From the University Code of Student Rights and Responsibilities
2. “Academic misconduct” includes, but is not limited to, cheating,
misrepresenting one's work, inappropriately collaborating, plagiarism, and
fabrication or falsification of information, as defined further below. It also
includes facilitating academic misconduct by intentionally helping or attempting
to help another to commit an act of academic misconduct.

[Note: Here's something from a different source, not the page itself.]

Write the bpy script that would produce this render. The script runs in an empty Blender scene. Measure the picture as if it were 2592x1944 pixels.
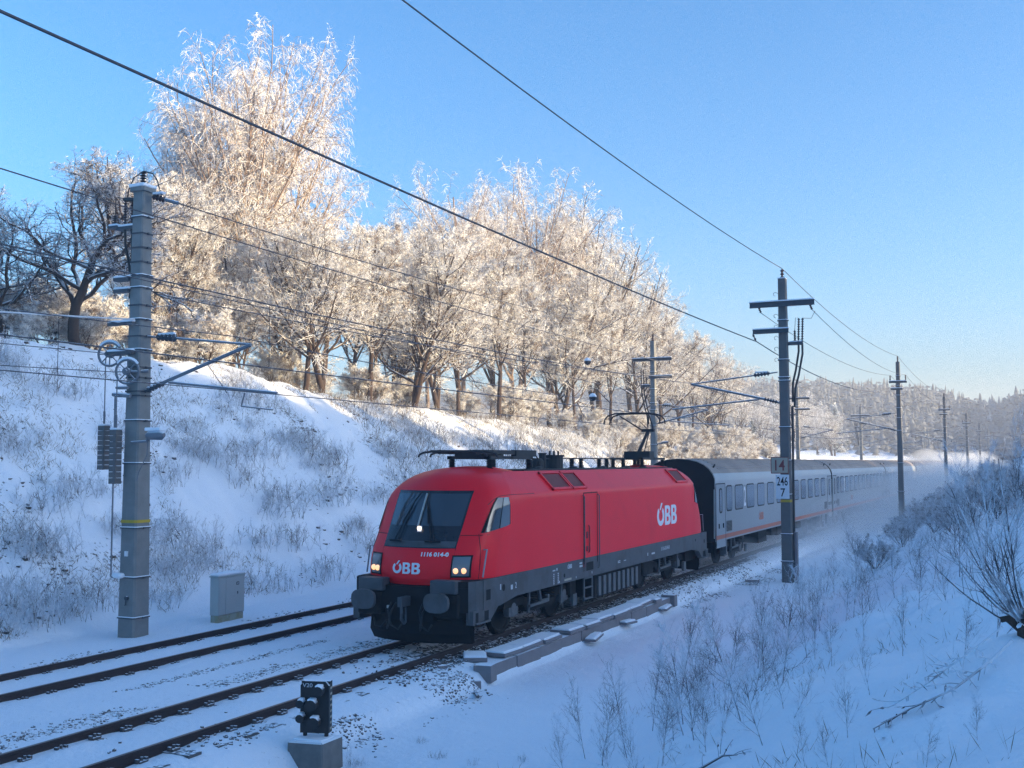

- “Cheating” involves the unauthorized possession or use of information,
materials, notes, study aids, or other devices in any academic exercise, or the
unauthorized communication with another person during such an exercise. Common
examples of cheating include, but are not limited to, copying from another
student's examination, submitting work for an in-class exam that has been
prepared in advance, violating rules governing the administration of exams,
having another person take an exam, altering one's work after the work has been
returned and before resubmitting it, or violating any rules relating to academic
conduct of a course or program.
- Misrepresenting one's work includes, but is not limited to, representing
material prepared by another as one's own work, or submitting the same work in
more than one course without prior permission of both faculty members.
- “Plagiarism” means the intentional unacknowledged use or incorporation of any
other person's work in, or as a basis for, one's own work offered for academic
consideration or credit or for public presentation. Plagiarism includes, but is
not limited to, representing as one's own, without attribution, any other
individual’s words, phrasing, ideas, sequence of ideas, information or any other
mode or content of expression.
- “Fabrication” or “falsification” includes reporting experiments or
measurements or statistical analyses never performed; manipulating or altering
data or other manifestations of research to achieve a desired result; falsifying
or misrepresenting background information, credentials or other academically
relevant information; or selective reporting, including the deliberate
suppression of conflicting or unwanted data. It does not include honest error or
honest differences in interpretations or judgments of data and/or results.